それではどこか傲慢になるでしょうし、人間関係に影を落とす原因にもなります。
自信は欲しい。良い評価も欲しい。劣等感よりは優越感に浸りたい。
それは、こころのどこかで誰でも思うことでしょう。
しかし、曽我量深氏は「優越感の正体は 劣等感である」ともおっしゃっています。
劣等感なんていやだ。自信がないのは惨めだ。悪い評価なんていやだ。人にどう思われるか心配…そんな不安から逃げたい気持ちで歩む人生は、どこまでも不安です。
なぜなら、ご承知のとおり世間の価値や評価は、時代と共に移り変わり、世代によっても違うからです。
つまり自信の根拠が世間の評価であるならば、その安心できる場所は常に変わるということで、それはそのまま、その方向に本当の安心はないということになります。
安心できるわが家に帰るのにいつも場所が変わるのであれば、毎日どちらに向いて帰ればいいのかわからないのと同じです。「みんなが言うから」「なんとなく」では帰れる保証はどこにもありません。
そんな私に仏教は「本当の救い・確かな安心はそちらじゃないよ」と教えてくれます。
世間にいながら、世間に振り回されない、本当の世界「出世間」を教えてくれます。
世間に居ては、世間の本当の姿がわかりません。それを超えた存在から教えてもらうしかないのです。

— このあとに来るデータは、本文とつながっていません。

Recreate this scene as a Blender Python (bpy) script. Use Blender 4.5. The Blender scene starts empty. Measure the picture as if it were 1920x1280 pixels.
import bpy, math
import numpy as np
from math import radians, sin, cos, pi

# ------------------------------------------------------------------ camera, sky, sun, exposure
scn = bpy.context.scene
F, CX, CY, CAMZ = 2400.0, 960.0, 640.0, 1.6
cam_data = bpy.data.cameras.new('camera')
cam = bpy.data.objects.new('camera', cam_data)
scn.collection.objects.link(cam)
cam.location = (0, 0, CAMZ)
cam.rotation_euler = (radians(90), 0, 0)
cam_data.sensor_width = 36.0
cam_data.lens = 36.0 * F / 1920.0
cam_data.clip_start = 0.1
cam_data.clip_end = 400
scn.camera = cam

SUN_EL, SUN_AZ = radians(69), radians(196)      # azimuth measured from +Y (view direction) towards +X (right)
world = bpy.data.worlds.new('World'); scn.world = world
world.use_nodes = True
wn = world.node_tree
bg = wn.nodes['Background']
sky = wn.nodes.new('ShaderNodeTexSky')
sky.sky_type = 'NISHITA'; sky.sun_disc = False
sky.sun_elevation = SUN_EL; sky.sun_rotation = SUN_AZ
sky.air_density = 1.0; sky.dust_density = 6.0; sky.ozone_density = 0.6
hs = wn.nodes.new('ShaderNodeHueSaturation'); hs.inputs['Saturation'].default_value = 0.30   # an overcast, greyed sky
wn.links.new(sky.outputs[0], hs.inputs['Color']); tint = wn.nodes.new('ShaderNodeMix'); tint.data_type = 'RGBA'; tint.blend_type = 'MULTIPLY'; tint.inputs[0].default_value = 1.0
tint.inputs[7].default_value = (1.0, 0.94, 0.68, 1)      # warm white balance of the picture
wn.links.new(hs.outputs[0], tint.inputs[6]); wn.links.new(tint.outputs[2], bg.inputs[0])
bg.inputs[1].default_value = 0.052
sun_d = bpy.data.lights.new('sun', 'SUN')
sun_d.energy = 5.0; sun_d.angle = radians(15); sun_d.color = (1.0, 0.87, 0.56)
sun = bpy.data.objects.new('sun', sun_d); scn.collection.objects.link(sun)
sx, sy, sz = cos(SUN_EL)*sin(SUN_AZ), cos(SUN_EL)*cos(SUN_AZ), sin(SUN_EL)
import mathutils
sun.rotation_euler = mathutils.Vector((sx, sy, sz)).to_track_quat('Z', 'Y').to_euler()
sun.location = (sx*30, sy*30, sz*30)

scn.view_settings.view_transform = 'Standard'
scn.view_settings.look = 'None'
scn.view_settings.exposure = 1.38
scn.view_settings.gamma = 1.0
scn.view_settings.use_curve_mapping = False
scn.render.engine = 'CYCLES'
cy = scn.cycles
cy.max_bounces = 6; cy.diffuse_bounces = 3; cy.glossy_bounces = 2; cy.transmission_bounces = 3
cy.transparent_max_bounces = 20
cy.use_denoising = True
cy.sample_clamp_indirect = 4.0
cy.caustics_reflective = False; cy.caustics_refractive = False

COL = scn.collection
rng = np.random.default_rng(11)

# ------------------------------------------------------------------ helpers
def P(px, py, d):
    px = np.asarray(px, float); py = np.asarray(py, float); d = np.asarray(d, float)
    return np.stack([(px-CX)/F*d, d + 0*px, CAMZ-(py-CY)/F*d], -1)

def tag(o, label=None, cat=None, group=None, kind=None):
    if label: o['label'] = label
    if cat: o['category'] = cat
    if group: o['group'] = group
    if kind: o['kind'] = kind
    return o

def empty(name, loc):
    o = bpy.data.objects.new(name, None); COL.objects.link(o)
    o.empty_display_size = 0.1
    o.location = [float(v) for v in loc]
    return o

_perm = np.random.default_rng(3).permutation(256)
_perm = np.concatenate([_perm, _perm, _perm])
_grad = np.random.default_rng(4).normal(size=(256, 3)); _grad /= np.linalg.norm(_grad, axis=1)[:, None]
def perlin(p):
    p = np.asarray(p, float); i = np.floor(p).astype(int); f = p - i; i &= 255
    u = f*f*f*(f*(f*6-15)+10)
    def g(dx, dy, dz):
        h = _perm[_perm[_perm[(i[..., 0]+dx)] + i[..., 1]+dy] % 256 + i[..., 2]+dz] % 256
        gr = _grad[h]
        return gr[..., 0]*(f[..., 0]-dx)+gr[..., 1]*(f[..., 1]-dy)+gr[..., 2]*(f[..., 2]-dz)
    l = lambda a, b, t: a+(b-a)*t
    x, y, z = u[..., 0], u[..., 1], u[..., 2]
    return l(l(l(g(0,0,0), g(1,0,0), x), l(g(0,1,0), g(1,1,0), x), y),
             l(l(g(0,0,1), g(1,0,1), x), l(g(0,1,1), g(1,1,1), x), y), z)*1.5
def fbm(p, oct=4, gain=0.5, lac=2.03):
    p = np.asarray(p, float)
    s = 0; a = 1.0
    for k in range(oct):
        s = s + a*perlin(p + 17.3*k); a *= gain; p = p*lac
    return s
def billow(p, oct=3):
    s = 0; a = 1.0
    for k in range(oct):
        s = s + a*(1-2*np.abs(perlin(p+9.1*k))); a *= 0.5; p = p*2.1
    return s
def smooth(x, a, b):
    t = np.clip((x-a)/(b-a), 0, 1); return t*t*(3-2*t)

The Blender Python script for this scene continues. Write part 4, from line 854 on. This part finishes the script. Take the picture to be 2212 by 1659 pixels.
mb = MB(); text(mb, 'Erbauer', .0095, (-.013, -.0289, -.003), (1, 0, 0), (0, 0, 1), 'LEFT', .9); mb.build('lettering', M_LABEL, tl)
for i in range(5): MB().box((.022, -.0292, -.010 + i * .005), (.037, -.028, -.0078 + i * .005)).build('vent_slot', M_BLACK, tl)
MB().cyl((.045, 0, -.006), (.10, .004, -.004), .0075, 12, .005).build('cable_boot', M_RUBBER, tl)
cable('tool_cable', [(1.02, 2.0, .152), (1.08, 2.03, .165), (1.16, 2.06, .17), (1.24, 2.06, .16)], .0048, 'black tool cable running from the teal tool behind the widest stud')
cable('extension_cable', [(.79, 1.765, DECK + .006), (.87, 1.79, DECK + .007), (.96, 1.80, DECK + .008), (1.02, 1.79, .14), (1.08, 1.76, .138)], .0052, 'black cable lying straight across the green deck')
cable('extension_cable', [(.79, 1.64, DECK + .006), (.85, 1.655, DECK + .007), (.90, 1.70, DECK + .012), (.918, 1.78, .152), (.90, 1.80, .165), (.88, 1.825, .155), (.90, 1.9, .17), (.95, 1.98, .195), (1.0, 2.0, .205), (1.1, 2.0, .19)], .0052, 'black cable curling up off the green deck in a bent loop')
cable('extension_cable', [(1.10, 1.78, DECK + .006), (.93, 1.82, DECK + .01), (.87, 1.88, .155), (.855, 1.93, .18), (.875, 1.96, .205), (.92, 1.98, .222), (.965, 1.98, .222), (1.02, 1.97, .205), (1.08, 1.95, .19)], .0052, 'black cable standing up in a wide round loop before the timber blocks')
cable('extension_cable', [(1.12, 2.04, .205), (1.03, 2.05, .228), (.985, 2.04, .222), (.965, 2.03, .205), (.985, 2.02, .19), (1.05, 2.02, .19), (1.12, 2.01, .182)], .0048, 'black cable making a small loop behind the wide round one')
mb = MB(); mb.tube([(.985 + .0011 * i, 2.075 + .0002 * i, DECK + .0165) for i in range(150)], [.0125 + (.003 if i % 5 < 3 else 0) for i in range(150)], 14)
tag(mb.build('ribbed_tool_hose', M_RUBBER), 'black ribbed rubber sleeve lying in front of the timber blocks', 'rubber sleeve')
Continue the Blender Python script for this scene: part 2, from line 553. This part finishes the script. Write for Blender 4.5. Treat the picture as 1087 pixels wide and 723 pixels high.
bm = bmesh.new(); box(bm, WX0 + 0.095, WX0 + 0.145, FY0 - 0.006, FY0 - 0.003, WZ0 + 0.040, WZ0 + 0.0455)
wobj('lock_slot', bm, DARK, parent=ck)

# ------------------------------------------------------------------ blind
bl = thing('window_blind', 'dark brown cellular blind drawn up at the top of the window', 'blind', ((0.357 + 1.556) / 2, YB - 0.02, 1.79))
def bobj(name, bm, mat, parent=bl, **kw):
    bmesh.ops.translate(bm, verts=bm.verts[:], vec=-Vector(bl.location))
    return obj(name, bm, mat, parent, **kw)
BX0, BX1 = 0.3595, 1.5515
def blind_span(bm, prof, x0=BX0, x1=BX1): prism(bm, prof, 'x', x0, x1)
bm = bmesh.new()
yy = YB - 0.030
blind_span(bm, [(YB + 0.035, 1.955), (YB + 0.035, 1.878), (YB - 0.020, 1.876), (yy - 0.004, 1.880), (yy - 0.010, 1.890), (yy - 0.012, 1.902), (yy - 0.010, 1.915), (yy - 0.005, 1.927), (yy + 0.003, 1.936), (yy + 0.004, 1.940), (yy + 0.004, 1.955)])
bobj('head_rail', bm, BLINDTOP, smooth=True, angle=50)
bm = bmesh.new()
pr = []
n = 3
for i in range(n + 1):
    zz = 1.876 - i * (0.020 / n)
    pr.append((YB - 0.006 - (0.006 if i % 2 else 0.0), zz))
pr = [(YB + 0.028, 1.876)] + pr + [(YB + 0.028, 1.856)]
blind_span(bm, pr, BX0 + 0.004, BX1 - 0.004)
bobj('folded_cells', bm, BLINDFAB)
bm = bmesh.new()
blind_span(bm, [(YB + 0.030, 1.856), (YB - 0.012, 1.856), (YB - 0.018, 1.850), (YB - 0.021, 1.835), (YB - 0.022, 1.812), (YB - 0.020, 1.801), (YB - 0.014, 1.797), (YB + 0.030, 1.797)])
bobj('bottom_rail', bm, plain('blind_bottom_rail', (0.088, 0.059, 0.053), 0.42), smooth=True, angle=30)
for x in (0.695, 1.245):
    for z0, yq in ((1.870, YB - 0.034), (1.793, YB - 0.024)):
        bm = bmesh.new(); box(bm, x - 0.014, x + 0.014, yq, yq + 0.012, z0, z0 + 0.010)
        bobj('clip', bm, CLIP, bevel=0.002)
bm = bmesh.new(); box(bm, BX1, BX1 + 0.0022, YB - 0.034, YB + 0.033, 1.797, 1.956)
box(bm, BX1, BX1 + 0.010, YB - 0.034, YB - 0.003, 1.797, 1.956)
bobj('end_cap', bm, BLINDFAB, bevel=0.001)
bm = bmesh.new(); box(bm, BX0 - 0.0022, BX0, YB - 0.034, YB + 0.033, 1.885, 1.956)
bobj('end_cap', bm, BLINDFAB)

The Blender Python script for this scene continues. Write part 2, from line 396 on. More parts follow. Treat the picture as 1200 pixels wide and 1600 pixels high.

私が損や得や、勝ちや負けや、こうせなあかん、こうでないとあかんと躍起になって目指していた方向では会えなくても、教えられて初めて出遇うことができる視座。
それは、私の中から湧いて出てくるような視座ではなかったのです。しかも、努力をして得られるような感覚でもありません。教えて(聞かせて)いただくしかないのです。
そして、その大きな世界観を本願と呼んだのではないかと思います。
本願に触れて初めて人は、いのちとして平等の大地に立つことができるのです。
それは比べる必要のない世界。優劣のない、共なるいのちの世界観です。
お互いの存在が見直され、同時に「ありがとう」と「おかげさん」にも気付かされ、さらに縁ある方も私と同じいのちを生きておられる「同朋」として出遇いなおすことができる。
それは、意味や価値を付けての自信ではなく、私が私でいて良かった(あなたがあなたでいてくれて良かった)という本当の自信であり、社会や世間の価値観という狭い視座ではなく、全てを包み込むいのち本来の世界観だと言ってもいいと思います。
しかし見せていただいた阿弥陀さんのこころは広く豊かであっても、すぐ日常の細事に振り回され、世間の評価に流され、どこか傲慢になるのが私の日頃のこころです。
だからこそ、なんまんだぶつと阿弥陀さんを念じつつ、一歩一歩私自身を確かめながら生きる日暮らしを、仏事として大切に私のところまで相続くださったのだと思います。